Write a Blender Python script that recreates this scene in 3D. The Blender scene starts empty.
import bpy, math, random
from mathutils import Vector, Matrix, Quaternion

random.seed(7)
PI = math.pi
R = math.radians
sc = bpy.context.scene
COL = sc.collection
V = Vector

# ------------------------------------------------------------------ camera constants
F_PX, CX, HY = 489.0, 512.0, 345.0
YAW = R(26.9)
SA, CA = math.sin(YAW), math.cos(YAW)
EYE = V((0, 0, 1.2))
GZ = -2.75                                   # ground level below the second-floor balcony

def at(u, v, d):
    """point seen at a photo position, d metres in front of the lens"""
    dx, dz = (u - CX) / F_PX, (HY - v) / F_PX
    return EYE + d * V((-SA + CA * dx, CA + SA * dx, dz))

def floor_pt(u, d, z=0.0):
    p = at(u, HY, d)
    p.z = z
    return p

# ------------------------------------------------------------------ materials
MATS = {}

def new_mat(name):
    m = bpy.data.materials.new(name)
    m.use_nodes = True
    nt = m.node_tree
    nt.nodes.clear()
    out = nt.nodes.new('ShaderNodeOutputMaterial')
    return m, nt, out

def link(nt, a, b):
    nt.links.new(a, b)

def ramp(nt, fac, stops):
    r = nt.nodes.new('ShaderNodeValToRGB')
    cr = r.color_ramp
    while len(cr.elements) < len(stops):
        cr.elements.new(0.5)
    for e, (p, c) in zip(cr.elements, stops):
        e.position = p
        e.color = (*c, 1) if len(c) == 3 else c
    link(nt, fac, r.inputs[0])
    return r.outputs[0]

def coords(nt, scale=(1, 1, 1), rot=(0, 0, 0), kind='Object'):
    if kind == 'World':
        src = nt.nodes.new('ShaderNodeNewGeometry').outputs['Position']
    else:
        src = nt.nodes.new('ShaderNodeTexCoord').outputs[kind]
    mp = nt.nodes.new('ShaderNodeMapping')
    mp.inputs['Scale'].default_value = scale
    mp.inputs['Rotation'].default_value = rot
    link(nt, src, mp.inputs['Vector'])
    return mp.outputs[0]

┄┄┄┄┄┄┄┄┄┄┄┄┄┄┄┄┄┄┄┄

● **What to do**
Restate the whole listing exactly, leaving out nothing.

● **Solved exercise**
Write a Blender Python script that recreates this scene in 3D. The Blender scene starts empty.
import bpy, math, random
from mathutils import Vector, Matrix, Quaternion

random.seed(7)
PI = math.pi
R = math.radians
sc = bpy.context.scene
COL = sc.collection
V = Vector

# ------------------------------------------------------------------ camera constants
F_PX, CX, HY = 489.0, 512.0, 345.0
YAW = R(26.9)
SA, CA = math.sin(YAW), math.cos(YAW)
EYE = V((0, 0, 1.2))
GZ = -2.75                                   # ground level below the second-floor balcony

def at(u, v, d):
    """point seen at a photo position, d metres in front of the lens"""
    dx, dz = (u - CX) / F_PX, (HY - v) / F_PX
    return EYE + d * V((-SA + CA * dx, CA + SA * dx, dz))

def floor_pt(u, d, z=0.0):
    p = at(u, HY, d)
    p.z = z
    return p

# ------------------------------------------------------------------ materials
MATS = {}

def new_mat(name):
    m = bpy.data.materials.new(name)
    m.use_nodes = True
    nt = m.node_tree
    nt.nodes.clear()
    out = nt.nodes.new('ShaderNodeOutputMaterial')
    return m, nt, out

def link(nt, a, b):
    nt.links.new(a, b)

def ramp(nt, fac, stops):
    r = nt.nodes.new('ShaderNodeValToRGB')
    cr = r.color_ramp
    while len(cr.elements) < len(stops):
        cr.elements.new(0.5)
    for e, (p, c) in zip(cr.elements, stops):
        e.position = p
        e.color = (*c, 1) if len(c) == 3 else c
    link(nt, fac, r.inputs[0])
    return r.outputs[0]

def coords(nt, scale=(1, 1, 1), rot=(0, 0, 0), kind='Object'):
    if kind == 'World':
        src = nt.nodes.new('ShaderNodeNewGeometry').outputs['Position']
    else:
        src = nt.nodes.new('ShaderNodeTexCoord').outputs[kind]
    mp = nt.nodes.new('ShaderNodeMapping')
    mp.inputs['Scale'].default_value = scale
    mp.inputs['Rotation'].default_value = rot
    link(nt, src, mp.inputs['Vector'])
    return mp.outputs[0]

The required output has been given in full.